Sleeping aboard ‘Suddenly’ for the first time last night I discovered the perfect situation for reading and dreaming about a voyage. Snug in the harbor of the Berkeley Marina while the sailboat rolled and bobbed in the wind and changing tides, I switched between “1000 Miles in the Rob Roy Canoe” (1865) and “The Voyage Alone in the Yawl Rob Roy” (1868), both by John MacGregor. I first stumbled upon the Scottish explorer’s writings while researching the right boat to build for day trips on my favorite local waterways, Tomales Bay and Estero Americano. I’ve since purchased plans of the Rob Roy concept adapted by Ian Oughtred, and plan to build my own version as a back-burner project in the shop over the next year or so. My favorite writings whet the appetite for adventure, so I wanted to share some excerpts from each of MacGregor’s sequential books. The first chronicles MacGregor’s journeys on the major rivers of Northern Europe in a 15′ kayak/canoe, and the second is an account of a voyage across the English Channel in a scaled up version of a similar design, albeit sans paddle, with more sail area and a ballasted keel:
“Now these very things which bother the “pair oar,” become cheery excitements to the voyager in a canoe. For now, as he sits in his little bark, he looks forward, and not backward. He sees all his course, and the scenery besides. With one sweep of his paddle he can turn aside when only a foot from destruction. He can steer within an inch in a narrow place, and can easily pass through reeds and weeds, or branches and grass; can work his sail without changing his seat; can shove with his paddle when aground, and can jump out in good time to prevent a bad smash. He can wade and haul his craft over shallows, or drag it on dry ground, through fields and hedges, over dykes, barriers, and walls; can carry it by hand up ladders and stairs, and can transport his canoe over high mountains and broad plains in a cart drawn by a man, a horse, or a cow.

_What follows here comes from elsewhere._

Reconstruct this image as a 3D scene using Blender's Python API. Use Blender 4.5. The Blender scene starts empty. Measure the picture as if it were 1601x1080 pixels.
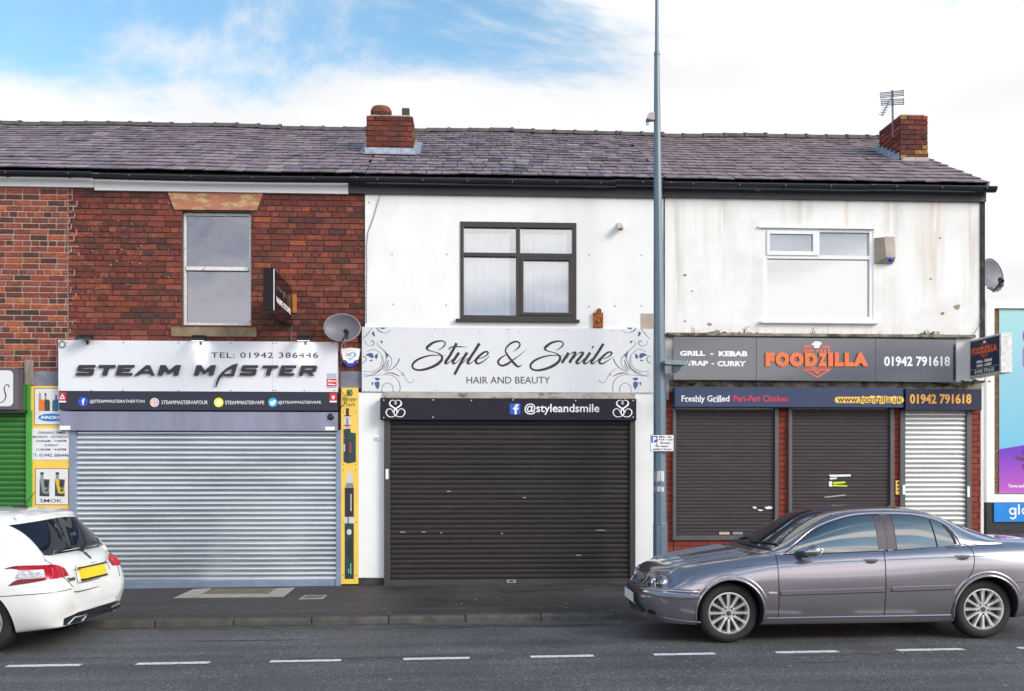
import bpy, bmesh, math, random
import numpy as np
from math import sin, cos, pi, radians, sqrt, atan2
from mathutils import Vector, Matrix
from mathutils.bvhtree import BVHTree
from mathutils.geometry import tessellate_polygon

S = bpy.context.scene
COL = S.collection
# ------------------------------------------------------------------ camera
F_PX, HORIZON, CX = 1500.0, 730.0, 800.5
YAW = math.atan(F_PX * 3.5e-5)
CAM_Y, CAM_H = -14.42, 1.85
SLOPE = .0075                            # the street climbs gently to the right
cam_data = bpy.data.cameras.new('camera')
cam = bpy.data.objects.new('camera', cam_data)
COL.objects.link(cam)
cam.location = (0, CAM_Y, CAM_H)
cam.rotation_euler = (pi / 2, 0, -YAW)
cam_data.sensor_width = 36
cam_data.lens = 36 * F_PX / 1601
cam_data.shift_y = (HORIZON - 540) / 1601
cam_data.clip_end = 3000
S.camera = cam
# ------------------------------------------------------------------ sky, sun, exposure
SUN_EL, SUN_AZ = radians(27), radians(54)      # azimuth: to the right of straight behind the camera
w = bpy.data.worlds.new("World")
S.world = w
w.use_nodes = True
nt = w.node_tree
N, L = nt.nodes, nt.links
N.clear()
def wn(t, **k):
    n = N.new(t)
    for a, b in k.items(): setattr(n, a, b)
    return n
def wmath(op, a, b=None, clamp=False):
    n = wn('ShaderNodeMath', operation=op, use_clamp=clamp)
    for i, v in enumerate((a, b)):
        if v is None: continue
        if isinstance(v, (int, float)): n.inputs[i].default_value = v
        else: L.new(v, n.inputs[i])
    return n.outputs[0]
sky = wn('ShaderNodeTexSky', sky_type='NISHITA', sun_disc=False)
sky.sun_elevation = SUN_EL
sky.sun_rotation = pi - SUN_AZ
sky.air_density = 1.0
sky.ozone_density = 2.2
sky.dust_density = 0.6
tc = wn('ShaderNodeTexCoord')
sep = wn('ShaderNodeSeparateXYZ')
L.new(tc.outputs['Generated'], sep.inputs[0])
X_, Y_, Z_ = sep.outputs
mp = wn('ShaderNodeMapping')
mp.inputs['Scale'].default_value = (1.0, 1.0, 2.2)
mp.inputs['Location'].default_value = (3.1, 0.4, 0.2)
L.new(tc.outputs['Generated'], mp.inputs[0])
n1 = wn('ShaderNodeTexNoise'); n1.inputs['Scale'].default_value = 2.6; n1.inputs['Detail'].default_value = 9; n1.inputs['Roughness'].default_value = .62
n1.inputs['Distortion'].default_value = .35
L.new(mp.outputs[0], n1.inputs['Vector'])
mp2 = wn('ShaderNodeMapping'); mp2.inputs['Scale'].default_value = (1.0, 1.0, 5.5); mp2.inputs['Location'].default_value = (7, 2, 1)
L.new(tc.outputs['Generated'], mp2.inputs[0])
n2 = wn('ShaderNodeTexNoise'); n2.inputs['Scale'].default_value = 2.2; n2.inputs['Detail'].default_value = 6
L.new(mp2.outputs[0], n2.inputs['Vector'])
# cloud cover: thick to the east (+x) and low down, open blue to the upper west and overhead
front = wmath('GREATER_THAN', Y_, 0.0)
cov = wmath('ADD', wmath('MULTIPLY', n1.outputs['Fac'], 3.8), -1.32)
cov = wmath('ADD', cov, wmath('MULTIPLY', X_, 1.35))
cov = wmath('ADD', cov, wmath('MULTIPLY', wmath('SUBTRACT', 0.40, Z_), 6.5))
back = wmath('ADD', wmath('MULTIPLY', n2.outputs['Fac'], 3.4), -1.15)
back = wmath('ADD', back, wmath('MULTIPLY', wmath('SUBTRACT', 0.42, Z_), 1.5))
yb = wmath('MULTIPLY', wmath('ADD', wmath('MULTIPLY', Y_, 2.5), 0.5), 1.0, True)
covm = wn('ShaderNodeMix', data_type='FLOAT')
L.new(yb, covm.inputs[0]); L.new(back, covm.inputs[2]); L.new(cov, covm.inputs[3])
ramp = wn('ShaderNodeValToRGB')
ramp.color_ramp.interpolation = 'EASE'
ramp.color_ramp.elements[0].position = 0.02; ramp.color_ramp.elements[0].color = (0, 0, 0, 1)
ramp.color_ramp.elements[1].position = 0.78; ramp.color_ramp.elements[1].color = (1, 1, 1, 1)
L.new(covm.outputs[0], ramp.inputs[0])
# cloud brightness: brighter in the half of the sky that holds the sun, faint grey undersides
cb = wn('ShaderNodeMix', data_type='RGBA')
cb.inputs[6].default_value = (15.4, 15.0, 14.6, 1)
cb.inputs[7].default_value = (7.6, 7.6, 7.6, 1)
L.new(yb, cb.inputs[0])
grey = wn('ShaderNodeMix', data_type='RGBA', blend_type='MULTIPLY')
gr = wn('ShaderNodeValToRGB')
gr.color_ramp.elements[0].position = .38; gr.color_ramp.elements[0].color = (.40, .44, .54, 1)
gr.color_ramp.elements[1].position = .56; gr.color_ramp.elements[1].color = (1, 1, 1, 1)
L.new(n2.outputs['Fac'], gr.inputs[0])
gy = wmath('SUBTRACT', 1.0, wmath('MULTIPLY', yb, .8)); L.new(gy, grey.inputs[0])
L.new(cb.outputs[2], grey.inputs[6]); L.new(gr.outputs[0], grey.inputs[7])
skyb = wn('ShaderNodeMix', data_type='RGBA', blend_type='MULTIPLY')
skyb.inputs[0].default_value = 1
skyb.inputs[7].default_value = (1.75, 2.0, 1.8, 1)
L.new(sky.outputs[0], skyb.inputs[6])
mix = wn('ShaderNodeMix', data_type='RGBA')
L.new(ramp.outputs[0], mix.inputs[0]); L.new(skyb.outputs[2], mix.inputs[6]); L.new(grey.outputs[2], mix.inputs[7])
bg = wn('ShaderNodeBackground'); bg.inputs[1].default_value = 0.1
out = wn('ShaderNodeOutputWorld')
L.new(mix.outputs[2], bg.inputs[0]); L.new(bg.outputs[0], out.inputs[0])

sd = bpy.data.lights.new('sun', 'SUN')
sd.energy = 1.9
sd.angle = radians(24)
sd.color = (1.0, .945, .865)
sun = bpy.data.objects.new('sun', sd)
COL.objects.link(sun)
to_sun = Vector((sin(SUN_AZ) * cos(SUN_EL), -cos(SUN_AZ) * cos(SUN_EL), sin(SUN_EL)))
sun.rotation_euler = to_sun.to_track_quat('Z', 'Y').to_euler()
sun.location = to_sun * 40
S.view_settings.view_transform = 'Standard'
S.view_settings.look = 'None'
S.view_settings.gamma = 1
S.view_settings.use_curve_mapping = False
S.view_settings.exposure = 0.47
S.cycles.max_bounces = 8
S.cycles.use_denoising = True

# ------------------------------------------------------------------ pixel <-> world
def P(px, py, y=0.0):
    u = (px - CX) / F_PX
    t = (y - CAM_Y) / (cos(YAW) - u * sin(YAW))
    return (t * (sin(YAW) + u * cos(YAW)), CAM_H + t * (HORIZON - py) / F_PX)
def PXx(px, y=0.0): return P(px, 600, y)[0]
def PZ(py, px, y=0.0): return P(px, py, y)[1]
def ground(px, py, z=0.0):
    u = (px - CX) / F_PX; v = (HORIZON - py) / F_PX
    x = 0.0
    for _ in range(4):
        t = (z + SLOPE*x - CAM_H) / v
        x = t * (sin(YAW) + u * cos(YAW))
    return (t * (sin(YAW) + u * cos(YAW)), CAM_Y + t * (cos(YAW) - u * sin(YAW)))
def R(x0, y0, x1, y1, y=0.0):           # pixel rectangle -> x0, x1, z0, z1 on plane y
    m = (x0 + x1) / 2
    return PXx(x0, y), PXx(x1, y), PZ(y1, m, y), PZ(y0, m, y)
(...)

Besides all this, the covered canoe is far stronger than an open boat, and may be fearlessly dropped into a deep pool, a lock, or a millrace, and when the breakers are high in the open sea or in river rapids, they can only wash over the deck of a canoe, while it is always dry within.
The canoe is also safer than a rowing-boat, because you sit so low in it, and never require to shift your place or lose hold of the paddle; while for comfort during long hours, for days and weeks of hard work, the canoe is evidently the best, because you lean all the time against a swinging backboard, and when the paddle rests on your lap you are at ease as in an arm-chair; so that, while drifting along with the current or the wind, you can gaze around, and eat or read, or sketch, or chat with the starers on the bank, and yet, in a moment of sudden alarm, the hands are at once on the faithful paddle ready for action.
Finally, you can lie at full length in the canoe, with a sail as an awning for the sun, or a shelter for rain, and you can sleep at night under its cover, or inside it when made for that purpose, with at least as much room for turning in your bed as sufficed for the great Duke of Wellington; or, if you are tired of the water for a time, you can leave your boat at an inn–where it will not he “eating its head off,” like a horse; or you can send it home, or sell it, and take to the road yourself, or sink back again into the lazy cushions of a first-class carriage, and dream you are seeing the world.” (from ‘1000 Miles in the Rob Roy Canoe’, 1865)
“The Rob Roy is a yawl-rig, so as to place the sailor between the sails for “handiness.” She is double skinned to make her staunch and dry below, and she is full-decked to keep out the sea above. She has an iron keel and keelson to resist a bump on rocks, and with four watertight compartments to limit its effects if once stove in. Her cabin is comfortable to sleep in, but only as arranged when anchored for the purpose — sleep at sea is forbidden to her crew. Her internal arrangements for cooking, reading, writing, provisions, stores, and cargo, are quite different from those of any other yacht, all of them are specially devised, and all well done, and now on the 7th of June, at 5PM she is hastily launched, her ton and a half of pig-iron is put on board for ballast, the luggage and luxuries for a three months’ voyage are loaded in, her masts are stepped, the sails are bent, the flags unfold to the breeze, the line to shore is slipped, and we are sailing from Woolwich, never to have any person aboard in her progress but the captain, until she returns to the builders’ yard.” (from The Voyage Alone in the Yawl Rob Roy’, 1868)
Sounds like a great book, and an even better boat! Can’t wait to see it evolve in your shop.
I’m going to send you “Sailing Alone Around the World”, by Captain Joshua Slocum, about his 1895-1898 voyage. He was the first to go around solo, but he’s very humble and the book is much more about the people he met (he stopped a lot) than about himself.
Thanks, George. That’s awfully sweet. I’ve read the Slocum book but its been a few years and I gave my copy away. It’d be great to read it again if you have the hankering to send it off. Hope all is well with you- I look forward to catching up soon!